- [Requirement]:
Read the records below. Copy each line where the string "scene" occurs.

(Data listing)
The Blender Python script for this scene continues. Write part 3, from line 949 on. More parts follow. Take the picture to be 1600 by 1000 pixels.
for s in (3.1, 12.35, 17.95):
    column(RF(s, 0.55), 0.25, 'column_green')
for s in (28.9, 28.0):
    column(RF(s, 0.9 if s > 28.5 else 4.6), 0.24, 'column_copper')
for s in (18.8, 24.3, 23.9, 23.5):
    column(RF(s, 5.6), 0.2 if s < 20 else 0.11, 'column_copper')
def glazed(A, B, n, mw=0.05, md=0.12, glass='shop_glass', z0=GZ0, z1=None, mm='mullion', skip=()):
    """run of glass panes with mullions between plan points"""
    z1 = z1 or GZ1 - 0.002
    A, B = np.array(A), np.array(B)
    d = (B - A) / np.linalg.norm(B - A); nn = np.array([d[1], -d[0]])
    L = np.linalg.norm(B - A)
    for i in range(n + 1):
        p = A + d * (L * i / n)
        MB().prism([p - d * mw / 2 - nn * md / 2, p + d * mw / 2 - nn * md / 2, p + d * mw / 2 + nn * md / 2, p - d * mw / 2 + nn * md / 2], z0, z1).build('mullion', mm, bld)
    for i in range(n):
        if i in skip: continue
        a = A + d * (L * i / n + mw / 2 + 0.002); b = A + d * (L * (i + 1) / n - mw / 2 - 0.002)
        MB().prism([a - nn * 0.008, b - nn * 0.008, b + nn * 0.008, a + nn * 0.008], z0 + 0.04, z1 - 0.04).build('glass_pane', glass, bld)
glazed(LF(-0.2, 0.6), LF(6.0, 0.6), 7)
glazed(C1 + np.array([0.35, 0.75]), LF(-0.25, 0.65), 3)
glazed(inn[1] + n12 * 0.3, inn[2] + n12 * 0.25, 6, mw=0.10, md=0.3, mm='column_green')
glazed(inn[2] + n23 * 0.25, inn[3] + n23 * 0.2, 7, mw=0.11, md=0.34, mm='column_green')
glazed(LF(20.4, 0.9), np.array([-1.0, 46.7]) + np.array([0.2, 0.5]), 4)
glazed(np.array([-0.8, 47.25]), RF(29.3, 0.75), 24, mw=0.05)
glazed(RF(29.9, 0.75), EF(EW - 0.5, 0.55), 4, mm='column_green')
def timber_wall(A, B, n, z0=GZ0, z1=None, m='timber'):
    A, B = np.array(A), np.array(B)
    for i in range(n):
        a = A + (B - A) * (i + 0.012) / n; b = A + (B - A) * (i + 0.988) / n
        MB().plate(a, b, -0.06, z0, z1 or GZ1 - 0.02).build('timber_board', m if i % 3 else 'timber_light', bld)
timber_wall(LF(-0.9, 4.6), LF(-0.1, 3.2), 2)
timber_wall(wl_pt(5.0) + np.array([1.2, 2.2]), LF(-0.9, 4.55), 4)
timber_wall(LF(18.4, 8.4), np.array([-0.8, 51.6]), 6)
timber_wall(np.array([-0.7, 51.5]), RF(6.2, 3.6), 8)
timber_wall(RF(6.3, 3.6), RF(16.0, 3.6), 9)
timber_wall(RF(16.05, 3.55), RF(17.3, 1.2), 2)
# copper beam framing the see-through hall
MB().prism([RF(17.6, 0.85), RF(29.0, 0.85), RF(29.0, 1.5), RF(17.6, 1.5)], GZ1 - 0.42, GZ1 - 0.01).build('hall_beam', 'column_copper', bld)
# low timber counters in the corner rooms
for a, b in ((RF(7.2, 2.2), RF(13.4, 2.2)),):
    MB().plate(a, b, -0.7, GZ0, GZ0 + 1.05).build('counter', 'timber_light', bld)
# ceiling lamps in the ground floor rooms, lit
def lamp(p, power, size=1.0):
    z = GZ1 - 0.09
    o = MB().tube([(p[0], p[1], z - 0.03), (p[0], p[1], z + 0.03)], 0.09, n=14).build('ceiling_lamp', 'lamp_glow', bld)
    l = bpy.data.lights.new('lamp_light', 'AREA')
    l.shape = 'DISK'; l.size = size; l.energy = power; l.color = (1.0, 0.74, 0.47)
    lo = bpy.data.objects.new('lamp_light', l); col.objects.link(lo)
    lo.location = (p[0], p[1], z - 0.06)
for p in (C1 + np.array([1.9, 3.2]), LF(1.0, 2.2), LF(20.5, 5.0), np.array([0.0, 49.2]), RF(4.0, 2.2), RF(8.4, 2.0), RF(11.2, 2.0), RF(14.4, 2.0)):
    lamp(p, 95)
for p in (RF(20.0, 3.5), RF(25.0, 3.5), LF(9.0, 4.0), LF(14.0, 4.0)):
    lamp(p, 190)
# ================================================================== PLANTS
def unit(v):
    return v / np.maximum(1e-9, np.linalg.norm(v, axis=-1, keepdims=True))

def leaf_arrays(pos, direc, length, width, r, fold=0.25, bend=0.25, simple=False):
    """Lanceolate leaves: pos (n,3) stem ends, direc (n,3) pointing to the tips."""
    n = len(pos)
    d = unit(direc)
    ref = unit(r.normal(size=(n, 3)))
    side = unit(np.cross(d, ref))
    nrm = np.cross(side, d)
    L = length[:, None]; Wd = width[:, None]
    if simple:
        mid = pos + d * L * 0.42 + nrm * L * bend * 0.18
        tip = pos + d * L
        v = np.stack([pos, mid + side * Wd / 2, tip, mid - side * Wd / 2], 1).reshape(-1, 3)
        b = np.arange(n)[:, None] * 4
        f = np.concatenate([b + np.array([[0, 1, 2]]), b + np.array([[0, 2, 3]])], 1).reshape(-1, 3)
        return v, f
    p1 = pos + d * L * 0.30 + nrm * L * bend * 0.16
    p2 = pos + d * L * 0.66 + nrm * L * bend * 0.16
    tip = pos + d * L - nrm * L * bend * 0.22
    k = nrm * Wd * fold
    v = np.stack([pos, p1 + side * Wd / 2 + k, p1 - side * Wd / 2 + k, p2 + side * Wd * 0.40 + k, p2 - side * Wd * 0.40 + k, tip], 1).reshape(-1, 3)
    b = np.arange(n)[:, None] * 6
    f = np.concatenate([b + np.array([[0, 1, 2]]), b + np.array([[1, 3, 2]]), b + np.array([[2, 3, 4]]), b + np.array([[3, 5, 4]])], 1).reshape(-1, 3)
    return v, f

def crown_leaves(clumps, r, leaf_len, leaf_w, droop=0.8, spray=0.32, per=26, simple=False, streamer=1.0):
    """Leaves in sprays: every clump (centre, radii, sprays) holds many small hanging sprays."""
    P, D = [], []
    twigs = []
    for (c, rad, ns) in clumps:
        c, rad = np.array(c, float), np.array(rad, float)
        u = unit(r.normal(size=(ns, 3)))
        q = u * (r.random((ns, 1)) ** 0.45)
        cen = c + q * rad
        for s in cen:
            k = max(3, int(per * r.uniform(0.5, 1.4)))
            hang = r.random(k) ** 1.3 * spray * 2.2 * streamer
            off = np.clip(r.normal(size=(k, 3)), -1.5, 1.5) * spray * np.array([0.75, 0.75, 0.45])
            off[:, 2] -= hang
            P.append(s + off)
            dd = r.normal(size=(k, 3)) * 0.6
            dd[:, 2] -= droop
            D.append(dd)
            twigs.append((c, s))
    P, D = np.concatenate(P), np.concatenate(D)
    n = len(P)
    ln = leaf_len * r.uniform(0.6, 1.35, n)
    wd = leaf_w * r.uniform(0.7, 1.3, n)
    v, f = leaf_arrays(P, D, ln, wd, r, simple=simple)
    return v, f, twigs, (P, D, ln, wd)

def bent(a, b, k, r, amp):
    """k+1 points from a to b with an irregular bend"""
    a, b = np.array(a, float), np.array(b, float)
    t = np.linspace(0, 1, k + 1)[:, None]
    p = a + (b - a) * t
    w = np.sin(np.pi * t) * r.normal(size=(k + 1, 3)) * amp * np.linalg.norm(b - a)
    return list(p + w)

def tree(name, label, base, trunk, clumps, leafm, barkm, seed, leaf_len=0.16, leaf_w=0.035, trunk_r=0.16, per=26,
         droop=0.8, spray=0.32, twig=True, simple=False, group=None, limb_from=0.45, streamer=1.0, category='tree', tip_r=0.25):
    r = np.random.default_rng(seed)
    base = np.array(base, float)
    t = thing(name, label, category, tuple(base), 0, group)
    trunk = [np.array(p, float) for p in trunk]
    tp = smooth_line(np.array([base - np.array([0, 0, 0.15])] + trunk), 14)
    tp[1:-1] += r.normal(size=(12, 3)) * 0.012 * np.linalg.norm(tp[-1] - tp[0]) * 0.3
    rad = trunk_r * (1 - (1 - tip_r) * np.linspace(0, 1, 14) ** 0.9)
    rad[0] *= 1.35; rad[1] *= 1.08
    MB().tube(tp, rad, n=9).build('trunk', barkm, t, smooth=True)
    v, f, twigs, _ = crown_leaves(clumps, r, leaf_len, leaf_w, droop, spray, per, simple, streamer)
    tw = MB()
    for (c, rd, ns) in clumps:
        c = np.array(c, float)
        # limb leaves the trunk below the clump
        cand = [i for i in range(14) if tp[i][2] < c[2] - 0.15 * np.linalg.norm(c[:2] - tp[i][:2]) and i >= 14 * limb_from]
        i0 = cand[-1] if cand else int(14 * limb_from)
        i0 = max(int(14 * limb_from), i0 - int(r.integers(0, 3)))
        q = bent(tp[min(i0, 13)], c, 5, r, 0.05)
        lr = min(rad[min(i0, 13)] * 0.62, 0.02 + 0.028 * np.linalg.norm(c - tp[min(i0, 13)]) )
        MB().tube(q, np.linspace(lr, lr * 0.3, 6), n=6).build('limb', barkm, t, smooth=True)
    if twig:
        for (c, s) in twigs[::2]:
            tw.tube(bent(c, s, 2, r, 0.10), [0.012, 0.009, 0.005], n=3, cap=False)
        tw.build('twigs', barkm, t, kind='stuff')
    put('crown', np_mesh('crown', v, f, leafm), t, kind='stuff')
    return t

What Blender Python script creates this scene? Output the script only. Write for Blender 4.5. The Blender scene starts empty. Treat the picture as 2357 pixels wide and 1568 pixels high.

- [Output for this exercise]:
The Blender Python script for this scene continues. Write part 3, from line 949 on. More parts follow. Take the picture to be 1600 by 1000 pixels.
What Blender Python script creates this scene? Output the script only. Write for Blender 4.5. The Blender scene starts empty. Treat the picture as 2357 pixels wide and 1568 pixels high.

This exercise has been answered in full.